Rev. Wilhelm Torgeson, a close acquaintance of Dr. Martens and an adjunct professor at the Lutheran seminary in St. Catharines, Ontario, was on hand to receive the award on their behalf.

Saturday, January 7, 2017

Sabre of Boldness Nominees Sought

The Sabre ceremony, with which regular Gottesdienst subscribers are familiar, is in its twenty-second year.  Nominations are hereby invited and encouraged THIS WEEK (ASAP) in anticipation of the Symposia in Fort Wayne January 16th-19th.  

Please submit your nominations via email: full name of nominee, reason for nomination, with as many details as you can, nominee's address, phone number if you have it, and your own name.

The award is given “For conspicuous gallantry and intrepidity on behalf of the Holy Church of Christ while engaged in the confession of His pure Gospel in the face of hostile forces and at the greatest personal risk.” The degree of the adversity, steadfast resistance to pressures to compromise, heedlessness of threats, and a clear confession of faith are considered.  The slate will close on Tuesday, January 17th

What is the Sabre of Boldness?  – an excerpt from Fr. Eckardt’s Sabre speech in 2003:

The Sabre of Boldness is a venture which has been undertaken annually since 1996 by the editors of Gottesdienst as a gesture, however inadequate, toward the acknowledgment of unsung heroism which sometimes defines the deeds springing from Christian faith.  Maybe you aren’t supposed to know this, but the original idea was not quite so earnest.  If you haven’t already guessed it, the Sabre of Boldness was conceived in a bit of jest.  There was a fully intended and not-too-subtle double-entendre in the awarding of the S. O. B.: the recipient was on the one hand bold in the faith indeed, so much so that for his boldness, on the other hand, he had certainly gained recognition, of the kind not generally sought after, a page in someone’s Who’s Who among the Infamous.  But the Geist of the award very quickly changed, when it became evident that there were not a few readers who had a genuine and very serious desire to stand in solidarity with unsung heroes of the faith; heroes such as we seek to note, ordinary people whose boldness of confession, we imagine, must be recognizable as extraordinary at least to the angels, however unnoticed or even disdained by the masses who prefer to recognize status or reputation in accord with the norms of the world.
Those norms, we hasten to add, are often and routinely used to judge honor not only in the world, but also by people who like to go to church, and even in the judging of churchly matters.  Wherever they see compromise, call it virtue; whenever they find people willing to back down a bit from their principles, they call them wise.  Conversely when they see fidelity and dedication to one’s ideals they call it stubbornness, and when they find someone delaying the whole train just for the sake of conscience they call him a fool.  And since their kind of wisdom resonates well with the wisdom of the world, they sometimes even get lucky enough to find themselves in the world’s craved limelight, where the world in turn calls them wise, honorable, and even holy men.

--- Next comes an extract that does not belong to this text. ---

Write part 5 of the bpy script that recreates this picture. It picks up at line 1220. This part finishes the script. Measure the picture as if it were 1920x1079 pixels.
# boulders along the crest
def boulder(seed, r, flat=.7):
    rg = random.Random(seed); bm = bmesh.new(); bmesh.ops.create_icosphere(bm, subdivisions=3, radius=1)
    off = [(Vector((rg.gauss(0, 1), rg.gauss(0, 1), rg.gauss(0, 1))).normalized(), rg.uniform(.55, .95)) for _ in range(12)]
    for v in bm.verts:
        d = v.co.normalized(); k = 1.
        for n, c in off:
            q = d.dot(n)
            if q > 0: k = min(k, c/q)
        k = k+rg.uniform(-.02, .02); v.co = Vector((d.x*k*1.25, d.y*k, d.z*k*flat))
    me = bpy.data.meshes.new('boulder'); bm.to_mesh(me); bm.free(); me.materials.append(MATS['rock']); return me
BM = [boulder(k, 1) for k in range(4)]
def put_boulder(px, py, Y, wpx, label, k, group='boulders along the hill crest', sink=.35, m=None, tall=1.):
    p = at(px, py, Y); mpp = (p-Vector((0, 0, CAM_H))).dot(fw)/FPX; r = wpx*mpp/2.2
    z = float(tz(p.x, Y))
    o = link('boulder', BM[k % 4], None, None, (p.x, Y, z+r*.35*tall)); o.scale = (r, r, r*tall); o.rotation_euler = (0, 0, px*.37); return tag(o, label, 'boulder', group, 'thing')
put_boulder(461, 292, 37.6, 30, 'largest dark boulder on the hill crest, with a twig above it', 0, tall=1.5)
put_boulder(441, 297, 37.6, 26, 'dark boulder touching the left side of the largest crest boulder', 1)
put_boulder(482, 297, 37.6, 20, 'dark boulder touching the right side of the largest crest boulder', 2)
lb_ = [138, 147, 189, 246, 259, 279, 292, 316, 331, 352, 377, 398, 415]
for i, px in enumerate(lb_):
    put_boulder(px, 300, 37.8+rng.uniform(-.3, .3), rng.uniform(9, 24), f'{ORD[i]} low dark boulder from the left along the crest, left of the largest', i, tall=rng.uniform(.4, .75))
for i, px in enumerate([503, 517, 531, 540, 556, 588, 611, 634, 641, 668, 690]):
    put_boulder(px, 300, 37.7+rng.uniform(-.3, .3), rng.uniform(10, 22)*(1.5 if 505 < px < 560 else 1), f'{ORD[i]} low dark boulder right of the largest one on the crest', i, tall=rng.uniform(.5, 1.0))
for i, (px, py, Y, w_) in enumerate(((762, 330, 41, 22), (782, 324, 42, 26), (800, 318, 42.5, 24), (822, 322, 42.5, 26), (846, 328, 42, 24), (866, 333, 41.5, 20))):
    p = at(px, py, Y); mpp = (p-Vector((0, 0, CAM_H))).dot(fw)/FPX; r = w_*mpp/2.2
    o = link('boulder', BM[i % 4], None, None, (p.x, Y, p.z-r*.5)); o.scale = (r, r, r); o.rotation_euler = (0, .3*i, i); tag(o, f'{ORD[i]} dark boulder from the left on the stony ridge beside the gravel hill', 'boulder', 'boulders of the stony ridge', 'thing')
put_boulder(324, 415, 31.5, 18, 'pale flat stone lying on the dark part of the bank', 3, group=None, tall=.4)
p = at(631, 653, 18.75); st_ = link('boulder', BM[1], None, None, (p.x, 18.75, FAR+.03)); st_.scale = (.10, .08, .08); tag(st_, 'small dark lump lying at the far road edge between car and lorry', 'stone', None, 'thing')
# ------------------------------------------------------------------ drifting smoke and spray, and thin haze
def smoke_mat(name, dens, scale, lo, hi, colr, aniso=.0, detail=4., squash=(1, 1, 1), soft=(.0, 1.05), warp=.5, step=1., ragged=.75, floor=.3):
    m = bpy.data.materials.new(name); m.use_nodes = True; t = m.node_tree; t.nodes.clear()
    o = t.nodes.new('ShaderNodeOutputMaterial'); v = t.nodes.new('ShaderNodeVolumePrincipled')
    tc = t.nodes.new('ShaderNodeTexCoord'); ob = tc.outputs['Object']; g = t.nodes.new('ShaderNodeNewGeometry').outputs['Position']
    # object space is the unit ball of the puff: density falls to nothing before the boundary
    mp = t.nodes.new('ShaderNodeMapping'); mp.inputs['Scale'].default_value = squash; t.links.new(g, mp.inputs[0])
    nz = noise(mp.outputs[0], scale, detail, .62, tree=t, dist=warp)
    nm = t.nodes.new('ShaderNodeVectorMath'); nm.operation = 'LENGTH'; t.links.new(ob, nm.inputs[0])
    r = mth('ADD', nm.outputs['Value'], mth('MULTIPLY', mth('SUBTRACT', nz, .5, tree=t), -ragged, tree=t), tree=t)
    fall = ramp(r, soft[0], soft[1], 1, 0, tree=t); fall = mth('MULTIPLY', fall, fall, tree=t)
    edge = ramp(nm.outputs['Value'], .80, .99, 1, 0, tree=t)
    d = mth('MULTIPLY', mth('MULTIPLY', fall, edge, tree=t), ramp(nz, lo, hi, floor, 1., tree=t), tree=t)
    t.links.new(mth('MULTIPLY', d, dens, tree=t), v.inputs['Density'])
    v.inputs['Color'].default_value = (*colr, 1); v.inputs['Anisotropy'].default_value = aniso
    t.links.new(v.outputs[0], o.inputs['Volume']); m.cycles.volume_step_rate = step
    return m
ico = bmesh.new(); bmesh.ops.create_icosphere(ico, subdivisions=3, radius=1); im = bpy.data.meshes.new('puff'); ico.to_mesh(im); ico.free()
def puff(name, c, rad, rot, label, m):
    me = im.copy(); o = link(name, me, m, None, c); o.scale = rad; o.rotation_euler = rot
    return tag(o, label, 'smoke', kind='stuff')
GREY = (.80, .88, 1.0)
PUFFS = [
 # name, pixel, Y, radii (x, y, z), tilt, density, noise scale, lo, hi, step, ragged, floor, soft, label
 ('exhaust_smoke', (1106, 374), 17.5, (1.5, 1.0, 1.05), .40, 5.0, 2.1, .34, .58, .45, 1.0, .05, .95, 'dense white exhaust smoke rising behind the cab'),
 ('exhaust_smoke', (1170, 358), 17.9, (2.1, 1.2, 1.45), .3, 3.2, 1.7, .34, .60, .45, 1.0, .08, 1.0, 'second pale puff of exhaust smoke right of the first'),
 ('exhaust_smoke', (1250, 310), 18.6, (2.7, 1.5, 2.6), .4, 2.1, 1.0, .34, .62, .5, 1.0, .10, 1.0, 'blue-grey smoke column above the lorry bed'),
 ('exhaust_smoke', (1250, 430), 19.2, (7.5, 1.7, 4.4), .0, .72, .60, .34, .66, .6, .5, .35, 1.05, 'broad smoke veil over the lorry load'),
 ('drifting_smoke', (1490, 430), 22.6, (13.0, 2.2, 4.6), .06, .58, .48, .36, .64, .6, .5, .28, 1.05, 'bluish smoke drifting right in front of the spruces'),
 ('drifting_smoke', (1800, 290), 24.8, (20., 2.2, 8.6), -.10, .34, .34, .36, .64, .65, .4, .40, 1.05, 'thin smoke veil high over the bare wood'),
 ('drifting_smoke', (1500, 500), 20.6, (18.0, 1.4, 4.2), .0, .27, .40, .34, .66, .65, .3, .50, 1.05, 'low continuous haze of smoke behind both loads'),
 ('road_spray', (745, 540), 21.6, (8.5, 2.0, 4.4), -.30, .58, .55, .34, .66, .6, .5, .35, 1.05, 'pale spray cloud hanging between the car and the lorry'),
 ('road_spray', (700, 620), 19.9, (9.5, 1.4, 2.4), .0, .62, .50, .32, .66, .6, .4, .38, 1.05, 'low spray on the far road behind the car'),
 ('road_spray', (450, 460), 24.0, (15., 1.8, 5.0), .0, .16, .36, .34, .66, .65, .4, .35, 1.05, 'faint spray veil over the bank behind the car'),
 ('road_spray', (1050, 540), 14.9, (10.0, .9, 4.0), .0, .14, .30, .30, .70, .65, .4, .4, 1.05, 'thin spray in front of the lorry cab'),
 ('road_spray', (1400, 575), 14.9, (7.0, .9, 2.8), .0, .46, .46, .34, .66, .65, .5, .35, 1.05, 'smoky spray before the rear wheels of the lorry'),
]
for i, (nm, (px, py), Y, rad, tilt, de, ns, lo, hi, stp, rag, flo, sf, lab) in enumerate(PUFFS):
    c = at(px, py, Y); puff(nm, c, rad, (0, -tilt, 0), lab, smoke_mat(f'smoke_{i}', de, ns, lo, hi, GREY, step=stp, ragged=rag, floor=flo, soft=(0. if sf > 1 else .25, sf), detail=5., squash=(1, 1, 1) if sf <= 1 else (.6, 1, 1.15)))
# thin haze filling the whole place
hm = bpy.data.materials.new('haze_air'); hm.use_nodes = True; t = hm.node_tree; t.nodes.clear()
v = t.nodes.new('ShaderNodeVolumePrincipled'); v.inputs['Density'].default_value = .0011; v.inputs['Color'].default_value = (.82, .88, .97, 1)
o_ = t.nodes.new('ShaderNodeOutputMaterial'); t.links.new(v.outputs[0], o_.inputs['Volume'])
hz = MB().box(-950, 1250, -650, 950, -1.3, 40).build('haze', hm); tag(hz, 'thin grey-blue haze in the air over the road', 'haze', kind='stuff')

So it is really no wonder, in retrospect, that this award began to take on such an aura of dignity among our readers, who have always been hungry for things which resonate well with the mind of our holy Christ. After all, He certainly did not fare well according to the wisdom of this world. The world certainly did not account Him virtuous or wise, at least not until after it saw that it would be advantageous to do so. Before that they easily scoffed, and reckoned that His stubborn fidelity to His Father’s ideals brought Him nothing but grief, crucifixion and death. Whoever has the mind of Christ must also acknowledge that what is lovely to the world is an abomination to God, and the world’s rejection or acceptance ought never be the allowed to determine the difference between a fool and a hero of the faith. As it is written, He is despised and rejected of men; a Man of sorrows, and acquainted with grief; and we hid as it were our faces from Him; He was despised, and we esteemed Him not.
Thus the Sabre of Boldness has become our own meager way of saluting not merely its bearer, but anyone who, in however otherwise unnoticed a way, did the very kind of bold deeds that we saw in other heroes of the faith: Moses before Pharaoh, Joshua against the kings of Canaan, or Jael in the tent against Sisera.  The Sabre is fittingly a sword, reminiscent of Gideon’s against the Midianites, Ehud’s against Eglon, or even Goliath’s, against himself in the hands of our David. It signifies most of all the Sword of the Spirit, which is the Word of God against our greatest foe, running him through by the stubborn, unbending, and fierce resolve of our Lord Jesus Christ to endure crucifixion and so to redeem us all. That Sword, in the hands of the Christian warrior, is what produces the kind of spirit which the world and its minions find so annoying, since it is ever so intractable and unyielding. Therefore we salute herewith every Christian who has such a spirit: first of all, those saints in glory for whom martyrdom was preferable to compromise, and after them also any who gave up some claim for worldly adulation, because they deigned instead to do the right thing for conscience’ sake, and closed their ears to the clamor of the world’s folly.
The Sabre certainly does not get any legitimacy from us clumsy louts at Gottesdienst who now find ourselves annually in this awkward position of being a kind of judges’ panel for something which, though we don’t quite feel qualified to judge, we really do consider a very highly honorable and salutary thing to recognize. The highest honor is the honor of suffering for the name of Jesus. He who suffers for Christ is honored already. The Sabre only seeks to emphasize this truth.